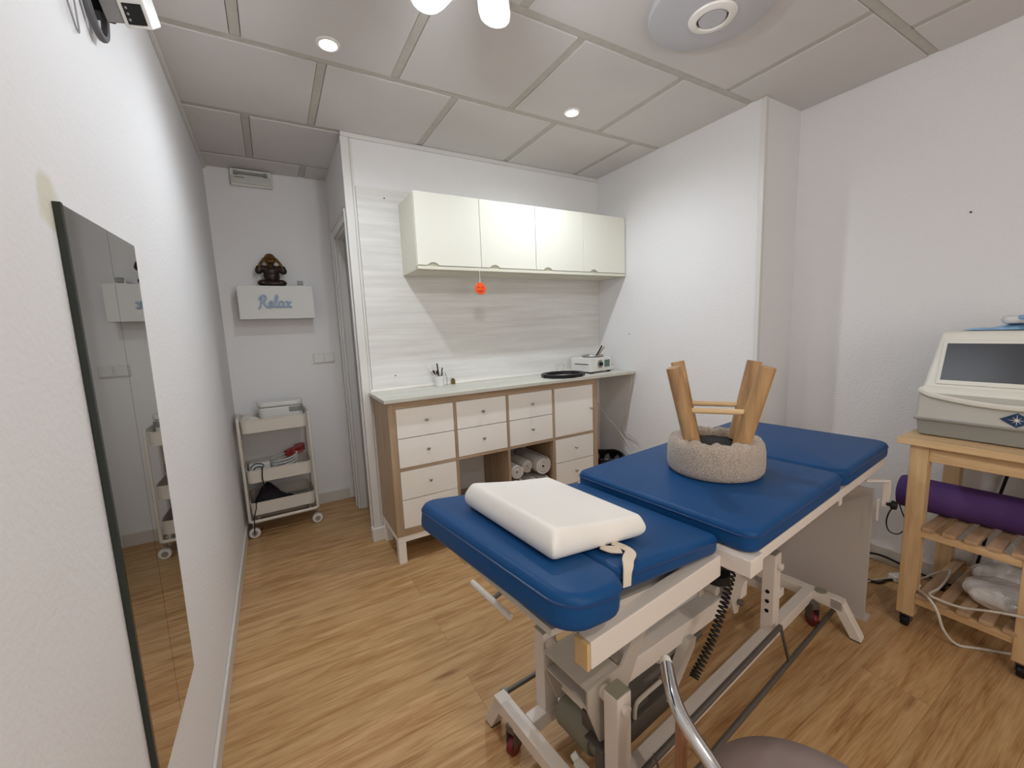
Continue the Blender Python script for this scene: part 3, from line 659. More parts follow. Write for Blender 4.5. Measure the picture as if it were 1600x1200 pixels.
# figurine
BX, BY, BZ = .318, 3.345, 1.645
t = thing('monk_figurine', (BX, BY, BZ), 'dark bronze and gold seated monk figurine on the white shelf', 'figurine')
def organic(parts, vox=.004):
    m = MB()
    for p in parts:
        if len(p) == 2: m.ball(p[0], p[1], n=20)
        else: m.cyl(*p, n=16)
    return m
def remesh(o, vox=.0035, sm=4):
    r = o.modifiers.new('remesh', 'REMESH'); r.mode = 'VOXEL'; r.voxel_size = vox; r.use_smooth_shade = True
    s = o.modifiers.new('smooth', 'SMOOTH'); s.factor = .5; s.iterations = sm
body = organic([((0, 0, .026), (.070, .050, .024)), ((-.055, -.012, .024), (.034, .036, .022)), ((.055, -.012, .024), (.034, .036, .022)), ((0, -.038, .018), (.06, .016, .014)),
                ((0, .006, .070), (.051, .040, .045)), ((0, .006, .105), (.050, .034, .036)), ((0, .004, .130), (.042, .026, .020)),
                ((-.038, .002, .124), (-.074, -.010, .110), .024, .023), ((.038, .002, .124), (.074, -.010, .110), .024, .023),
                ((-.074, -.010, .104), (-.068, -.012, .136), .023, .017), ((.074, -.010, .104), (.068, -.012, .136), .023, .017), ((-.074, -.010, .104), .022), ((.074, -.010, .104), .022)])
o = finish(body, 'robe', BRONZE, t, True, angle=180); remesh(o, .0035, 5)
head = organic([((0, -.002, .186), (.036, .037, .037)), ((0, -.006, .168), (.030, .030, .022)), ((0, -.002, .150), (.018, .018, .02)), ((0, -.042, .180), (.006, .006, .007)), ((-.013, -.038, .168), (.010, .006, .007)), ((.013, -.038, .168), (.010, .006, .007)),
                ((-.037, .0, .182), (.006, .009, .014)), ((.037, .0, .182), (.006, .009, .014)), ((0, -.037, .162), (.012, .004, .003))])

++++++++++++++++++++

**What to produce:** What is the number of lines in the listing that contain the string "parts"? Reply with that number alone.

**Solution to this task:** 3